Thursday 29 August 2019

2019 release of Maynooth Studies in Local History series

Five titles have been published by Four Courts Press in the 2019 release of the well-reqarded Maynooth Studies in Local History series. Each of the 64-page booklets has been priced at €8.95, plus postage, and can be ordered direct from the publisher's website by clicking on the image below. Brief descriptions follow.

John Ferrall: Master of Sligo Workhouse, 1852–66, by Fergus O'Ferrall
This case study provides the first account to focus on the career and work of a master of an Irish workhouse. It explores the role of a master in respect of issues such as management, governance and the provision for the poor in post-Famine Ireland during the fourteen-year period when John Ferrall served as Master of Sligo Workhouse.
ISBN: 978-1-84682-803-4

Rathcoole and the United Irish Rebellions, 1798–1803, by Kerron Ó Luain
The story of the United Irish rebellions in a hitherto quiet corner of south-west County Dublin is a story of personal resentments fuelled by the spread of radical republican ideology, followed by a violent attempt at altering the social and political status quo. This book focuses on Rathcoole society between the years 1798 and 1803 and argues that, rather than agrarian or sectarian tensions, it was primarily United Irish politicization and organization that led to the outbreak of rebellion in the locality.
ISBN: 978-1-84682-804-1

Landholding in the new English settlement of Hacketstown, Co. Carlow, 1635–1875, by Oliver Whelan
The new Protestant settlement of Clonmore, centred around Hacketstown, proved resilient to the 1641 rebellion and attracted investment, including by Dublin bureaucrats and landed and military figures. Entrepreneurial Catholics turned to trade in response to the penal laws. Unusually, in the period 1852–74 most leaseholders, including Catholics, achieved security of tenure, subject to fixed rents.

Waterford port and harbour, c.1815–42: Shaping the port, by Mary Breen
The management and development of Waterford port and harbour during a formative period in Irish history are explored in this book.

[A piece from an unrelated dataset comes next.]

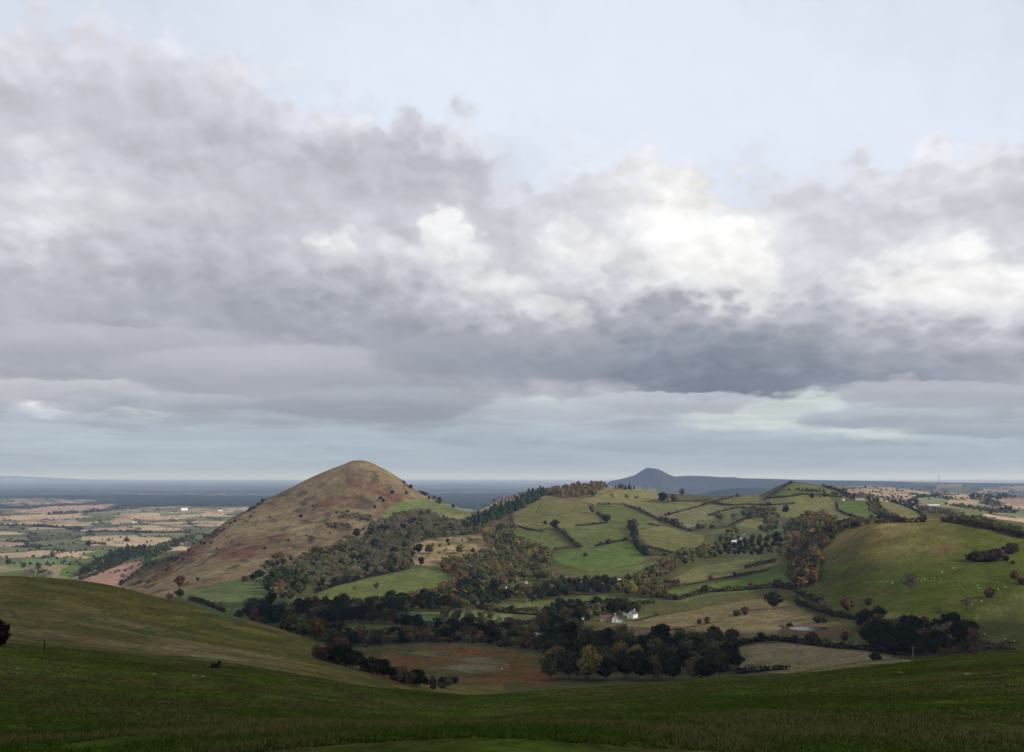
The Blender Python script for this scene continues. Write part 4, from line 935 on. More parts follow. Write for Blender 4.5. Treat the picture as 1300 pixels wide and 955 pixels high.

Particular attention is paid to the relationships and interactions between Waterford Corporation, the body granted control of the port and harbour under successive royal charters; Waterford Chamber of Commerce, the chartered body representing merchants and traders; and Waterford Harbour Commissioners, the statutory port authority established in 1816.
ISBN: 978-1-84682-800-3

The Kirwan murder case, 1852, by Suzanne Leeson
This book relates the story of the controversial trial, conviction and imprisonment of William Burke Kirwan, a Dublin artist, for the murder of his wife, Sarah, in 1852. His trial and the extensive and divisive social commentary it provoked provide a glimpse of the Irish Protestant middle class in the mid-nineteenth century, allowing an examination of many of the attitudes and values to which they subscribed.